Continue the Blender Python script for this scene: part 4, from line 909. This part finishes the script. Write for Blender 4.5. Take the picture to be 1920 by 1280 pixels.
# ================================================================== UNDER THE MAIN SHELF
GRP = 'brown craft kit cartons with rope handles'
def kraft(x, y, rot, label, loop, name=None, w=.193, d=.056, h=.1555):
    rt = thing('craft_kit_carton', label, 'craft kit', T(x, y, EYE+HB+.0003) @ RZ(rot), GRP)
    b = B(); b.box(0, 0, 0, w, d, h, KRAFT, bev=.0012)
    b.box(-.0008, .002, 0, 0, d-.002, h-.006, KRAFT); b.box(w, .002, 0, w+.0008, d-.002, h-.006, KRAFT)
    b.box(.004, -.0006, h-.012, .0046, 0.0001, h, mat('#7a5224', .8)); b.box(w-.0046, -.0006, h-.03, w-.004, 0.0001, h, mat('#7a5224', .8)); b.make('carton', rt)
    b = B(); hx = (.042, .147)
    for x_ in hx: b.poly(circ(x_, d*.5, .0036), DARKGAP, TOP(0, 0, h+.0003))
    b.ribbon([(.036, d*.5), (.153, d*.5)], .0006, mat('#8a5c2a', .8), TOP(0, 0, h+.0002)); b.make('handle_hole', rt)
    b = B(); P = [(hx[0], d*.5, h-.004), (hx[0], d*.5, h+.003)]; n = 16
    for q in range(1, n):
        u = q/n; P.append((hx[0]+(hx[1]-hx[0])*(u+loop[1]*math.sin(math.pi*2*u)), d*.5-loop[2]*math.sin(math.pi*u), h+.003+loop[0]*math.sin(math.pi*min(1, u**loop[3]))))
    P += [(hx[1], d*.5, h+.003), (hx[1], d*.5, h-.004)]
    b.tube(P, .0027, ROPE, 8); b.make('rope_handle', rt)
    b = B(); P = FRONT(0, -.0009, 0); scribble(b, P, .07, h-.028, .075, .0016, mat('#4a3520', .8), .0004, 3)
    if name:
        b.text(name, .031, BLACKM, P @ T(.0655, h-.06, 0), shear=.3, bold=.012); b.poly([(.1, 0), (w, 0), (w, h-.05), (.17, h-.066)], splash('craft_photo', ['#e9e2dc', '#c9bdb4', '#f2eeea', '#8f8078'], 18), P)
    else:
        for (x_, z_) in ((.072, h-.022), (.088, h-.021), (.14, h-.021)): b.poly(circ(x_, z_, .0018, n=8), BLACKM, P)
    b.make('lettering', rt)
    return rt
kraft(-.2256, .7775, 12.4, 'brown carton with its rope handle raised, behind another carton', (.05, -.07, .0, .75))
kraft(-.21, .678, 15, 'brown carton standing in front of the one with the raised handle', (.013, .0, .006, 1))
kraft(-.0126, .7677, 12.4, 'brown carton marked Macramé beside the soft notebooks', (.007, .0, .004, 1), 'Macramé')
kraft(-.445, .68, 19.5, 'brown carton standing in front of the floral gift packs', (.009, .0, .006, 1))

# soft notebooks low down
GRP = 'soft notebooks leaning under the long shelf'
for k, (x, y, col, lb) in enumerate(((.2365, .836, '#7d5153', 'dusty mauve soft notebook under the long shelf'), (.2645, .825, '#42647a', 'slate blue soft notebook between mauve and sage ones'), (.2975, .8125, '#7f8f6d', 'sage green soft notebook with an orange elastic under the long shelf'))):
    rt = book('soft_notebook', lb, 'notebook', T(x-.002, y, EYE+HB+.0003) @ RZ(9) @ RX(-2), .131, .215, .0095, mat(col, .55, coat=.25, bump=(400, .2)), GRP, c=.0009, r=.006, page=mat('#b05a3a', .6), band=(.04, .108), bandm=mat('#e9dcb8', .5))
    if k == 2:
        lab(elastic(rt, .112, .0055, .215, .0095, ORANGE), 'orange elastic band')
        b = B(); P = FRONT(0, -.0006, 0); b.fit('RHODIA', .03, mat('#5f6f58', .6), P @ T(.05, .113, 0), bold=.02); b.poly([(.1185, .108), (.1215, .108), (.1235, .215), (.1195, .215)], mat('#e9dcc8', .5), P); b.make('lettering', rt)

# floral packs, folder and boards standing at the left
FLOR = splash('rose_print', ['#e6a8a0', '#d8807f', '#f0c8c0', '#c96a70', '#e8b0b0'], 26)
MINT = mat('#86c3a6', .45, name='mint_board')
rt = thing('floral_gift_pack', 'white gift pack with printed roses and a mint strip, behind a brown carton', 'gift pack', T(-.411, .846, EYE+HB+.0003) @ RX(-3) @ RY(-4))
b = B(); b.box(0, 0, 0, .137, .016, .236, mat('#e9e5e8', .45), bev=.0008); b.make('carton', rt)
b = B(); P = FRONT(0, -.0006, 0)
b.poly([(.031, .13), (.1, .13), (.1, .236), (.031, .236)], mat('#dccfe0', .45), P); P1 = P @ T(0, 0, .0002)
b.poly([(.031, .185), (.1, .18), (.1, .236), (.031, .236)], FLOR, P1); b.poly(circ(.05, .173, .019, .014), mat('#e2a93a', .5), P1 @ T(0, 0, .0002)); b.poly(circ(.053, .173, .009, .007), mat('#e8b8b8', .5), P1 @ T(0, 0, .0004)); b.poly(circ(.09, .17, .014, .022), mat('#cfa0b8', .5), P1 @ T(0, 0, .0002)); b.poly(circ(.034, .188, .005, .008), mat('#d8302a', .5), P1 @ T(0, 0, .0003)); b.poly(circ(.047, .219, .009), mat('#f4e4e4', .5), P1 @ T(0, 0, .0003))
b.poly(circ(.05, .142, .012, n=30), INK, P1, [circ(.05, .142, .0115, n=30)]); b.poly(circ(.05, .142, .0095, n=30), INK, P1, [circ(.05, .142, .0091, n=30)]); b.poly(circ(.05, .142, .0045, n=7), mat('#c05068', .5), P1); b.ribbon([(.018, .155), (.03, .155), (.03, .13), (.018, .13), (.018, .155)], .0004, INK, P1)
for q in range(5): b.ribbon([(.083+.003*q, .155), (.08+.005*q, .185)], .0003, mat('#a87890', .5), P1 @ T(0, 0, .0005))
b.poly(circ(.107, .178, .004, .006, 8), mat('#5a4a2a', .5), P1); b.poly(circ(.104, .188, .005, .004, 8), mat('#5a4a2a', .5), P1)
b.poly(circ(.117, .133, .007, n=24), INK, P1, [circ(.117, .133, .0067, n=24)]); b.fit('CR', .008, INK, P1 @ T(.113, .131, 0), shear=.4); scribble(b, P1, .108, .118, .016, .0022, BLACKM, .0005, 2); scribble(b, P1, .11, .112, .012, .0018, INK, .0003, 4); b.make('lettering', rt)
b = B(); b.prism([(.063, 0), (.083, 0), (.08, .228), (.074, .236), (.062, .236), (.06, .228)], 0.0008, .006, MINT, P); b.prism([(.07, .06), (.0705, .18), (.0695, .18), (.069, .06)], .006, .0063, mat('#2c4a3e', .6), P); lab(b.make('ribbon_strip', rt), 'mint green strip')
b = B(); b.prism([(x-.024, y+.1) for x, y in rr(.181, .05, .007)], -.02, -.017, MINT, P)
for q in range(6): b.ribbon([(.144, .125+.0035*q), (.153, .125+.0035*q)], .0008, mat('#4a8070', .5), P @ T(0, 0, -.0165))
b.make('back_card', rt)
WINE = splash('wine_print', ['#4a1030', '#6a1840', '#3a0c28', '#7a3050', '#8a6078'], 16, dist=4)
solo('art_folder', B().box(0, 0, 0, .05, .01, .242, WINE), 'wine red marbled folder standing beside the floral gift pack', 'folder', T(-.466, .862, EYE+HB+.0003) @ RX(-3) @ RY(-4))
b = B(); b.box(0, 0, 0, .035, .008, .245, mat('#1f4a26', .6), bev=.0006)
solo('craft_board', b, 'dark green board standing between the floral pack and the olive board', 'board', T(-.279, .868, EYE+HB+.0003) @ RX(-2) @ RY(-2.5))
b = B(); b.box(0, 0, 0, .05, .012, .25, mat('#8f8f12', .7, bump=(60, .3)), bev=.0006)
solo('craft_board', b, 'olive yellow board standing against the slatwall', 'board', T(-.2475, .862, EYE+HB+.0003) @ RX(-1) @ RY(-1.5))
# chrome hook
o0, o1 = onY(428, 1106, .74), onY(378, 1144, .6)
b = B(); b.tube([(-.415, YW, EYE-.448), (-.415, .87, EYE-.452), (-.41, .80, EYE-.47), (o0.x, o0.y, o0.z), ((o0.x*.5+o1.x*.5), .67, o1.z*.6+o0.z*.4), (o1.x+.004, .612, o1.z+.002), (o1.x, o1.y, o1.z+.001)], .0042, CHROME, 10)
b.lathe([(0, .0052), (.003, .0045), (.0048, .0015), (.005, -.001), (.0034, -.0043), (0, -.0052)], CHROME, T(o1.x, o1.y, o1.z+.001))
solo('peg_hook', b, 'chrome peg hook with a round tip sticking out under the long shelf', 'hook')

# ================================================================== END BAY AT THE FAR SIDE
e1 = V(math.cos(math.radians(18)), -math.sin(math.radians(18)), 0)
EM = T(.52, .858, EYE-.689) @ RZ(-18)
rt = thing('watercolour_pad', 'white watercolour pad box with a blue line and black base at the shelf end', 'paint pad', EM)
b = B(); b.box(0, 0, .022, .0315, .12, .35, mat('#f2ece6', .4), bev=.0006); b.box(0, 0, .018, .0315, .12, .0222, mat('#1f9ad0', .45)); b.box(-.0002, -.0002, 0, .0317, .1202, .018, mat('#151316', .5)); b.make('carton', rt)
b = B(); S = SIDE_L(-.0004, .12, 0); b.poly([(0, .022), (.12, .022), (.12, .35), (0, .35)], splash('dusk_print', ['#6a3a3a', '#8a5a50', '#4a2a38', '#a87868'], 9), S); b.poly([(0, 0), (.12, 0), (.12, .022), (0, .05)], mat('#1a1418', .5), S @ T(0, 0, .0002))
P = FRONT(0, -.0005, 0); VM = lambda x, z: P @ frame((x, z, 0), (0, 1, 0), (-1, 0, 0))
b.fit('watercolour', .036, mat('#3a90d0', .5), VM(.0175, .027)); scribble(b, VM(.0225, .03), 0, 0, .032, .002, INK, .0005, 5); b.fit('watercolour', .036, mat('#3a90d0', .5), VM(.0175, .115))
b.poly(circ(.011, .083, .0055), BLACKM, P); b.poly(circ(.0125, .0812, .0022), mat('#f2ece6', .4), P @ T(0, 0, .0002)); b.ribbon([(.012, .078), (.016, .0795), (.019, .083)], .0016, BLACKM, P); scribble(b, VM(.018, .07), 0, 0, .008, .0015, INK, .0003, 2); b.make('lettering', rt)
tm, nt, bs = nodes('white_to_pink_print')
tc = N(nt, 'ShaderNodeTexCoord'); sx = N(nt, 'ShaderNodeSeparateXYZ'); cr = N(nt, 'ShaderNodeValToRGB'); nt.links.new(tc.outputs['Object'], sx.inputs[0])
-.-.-
▸ **Work required**:
Using the material above, quote the first line and each line after it, stopping at and including the line that holds "kraft(-.445, .68, 19.5, 'brown".

▸ **Task response**:
Continue the Blender Python script for this scene: part 4, from line 909. This part finishes the script. Write for Blender 4.5. Take the picture to be 1920 by 1280 pixels.
# ================================================================== UNDER THE MAIN SHELF
GRP = 'brown craft kit cartons with rope handles'
def kraft(x, y, rot, label, loop, name=None, w=.193, d=.056, h=.1555):
    rt = thing('craft_kit_carton', label, 'craft kit', T(x, y, EYE+HB+.0003) @ RZ(rot), GRP)
    b = B(); b.box(0, 0, 0, w, d, h, KRAFT, bev=.0012)
    b.box(-.0008, .002, 0, 0, d-.002, h-.006, KRAFT); b.box(w, .002, 0, w+.0008, d-.002, h-.006, KRAFT)
    b.box(.004, -.0006, h-.012, .0046, 0.0001, h, mat('#7a5224', .8)); b.box(w-.0046, -.0006, h-.03, w-.004, 0.0001, h, mat('#7a5224', .8)); b.make('carton', rt)
    b = B(); hx = (.042, .147)
    for x_ in hx: b.poly(circ(x_, d*.5, .0036), DARKGAP, TOP(0, 0, h+.0003))
    b.ribbon([(.036, d*.5), (.153, d*.5)], .0006, mat('#8a5c2a', .8), TOP(0, 0, h+.0002)); b.make('handle_hole', rt)
    b = B(); P = [(hx[0], d*.5, h-.004), (hx[0], d*.5, h+.003)]; n = 16
    for q in range(1, n):
        u = q/n; P.append((hx[0]+(hx[1]-hx[0])*(u+loop[1]*math.sin(math.pi*2*u)), d*.5-loop[2]*math.sin(math.pi*u), h+.003+loop[0]*math.sin(math.pi*min(1, u**loop[3]))))
    P += [(hx[1], d*.5, h+.003), (hx[1], d*.5, h-.004)]
    b.tube(P, .0027, ROPE, 8); b.make('rope_handle', rt)
    b = B(); P = FRONT(0, -.0009, 0); scribble(b, P, .07, h-.028, .075, .0016, mat('#4a3520', .8), .0004, 3)
    if name:
        b.text(name, .031, BLACKM, P @ T(.0655, h-.06, 0), shear=.3, bold=.012); b.poly([(.1, 0), (w, 0), (w, h-.05), (.17, h-.066)], splash('craft_photo', ['#e9e2dc', '#c9bdb4', '#f2eeea', '#8f8078'], 18), P)
    else:
        for (x_, z_) in ((.072, h-.022), (.088, h-.021), (.14, h-.021)): b.poly(circ(x_, z_, .0018, n=8), BLACKM, P)
    b.make('lettering', rt)
    return rt
kraft(-.2256, .7775, 12.4, 'brown carton with its rope handle raised, behind another carton', (.05, -.07, .0, .75))
kraft(-.21, .678, 15, 'brown carton standing in front of the one with the raised handle', (.013, .0, .006, 1))
kraft(-.0126, .7677, 12.4, 'brown carton marked Macramé beside the soft notebooks', (.007, .0, .004, 1), 'Macramé')
kraft(-.445, .68, 19.5, 'brown carton standing in front of the floral gift packs', (.009, .0, .006, 1))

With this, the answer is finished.